As discussed during her testimony, J.B. received $400,000 as part of a nondisclosure agreement she entered into with Masterson in 2004. She testified that she signed the NDA because if she didn’t she would be declared a suppressive person, or what prosecutors described to the jury as an enemy of the church, and essentially “end [her] existence.” All three women are also part of a civil suit filed in 2019 alleging that they were stalked and harassed by church officials after reporting Masterson to the police.

Cohen also took aim at the women’s statements about the alleged sexual assaults and their actions thereafter, asking whether the explanations they offered were reasonable or if it was possible that they were lying.

To help make his point, Cohen brought up Christina B.’s testimony that after she was allegedly raped by Masterson and had broken up with him that she met up with him on at least two occasions and voluntarily had sex with him.
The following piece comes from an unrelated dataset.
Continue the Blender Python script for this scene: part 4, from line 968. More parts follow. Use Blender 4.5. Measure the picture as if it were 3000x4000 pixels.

Mueller argued in his closing statements that Christina B. was trying to “repair the bond” with Masterson and was still processing what had happened to her. But Cohen suggested that another “reasonable conclusion” was that she was not processing and instead met up with him because she still loved him and voluntarily met up with him because she “was not afraid of him.”

“Is that a reasonable conclusion?” Cohen said. “Because if it is, then guess what? You must accept that.”

In his rebuttal, Mueller urged jurors to focus on the facts, “not a bunch of speculation,” saying that Cohen was trying to “distract” jurors.

“Stay on the facts,” Mueller said. “Remember the word ‘reasonable.’ Consider only what is reasonable, and what is not you must reject it.”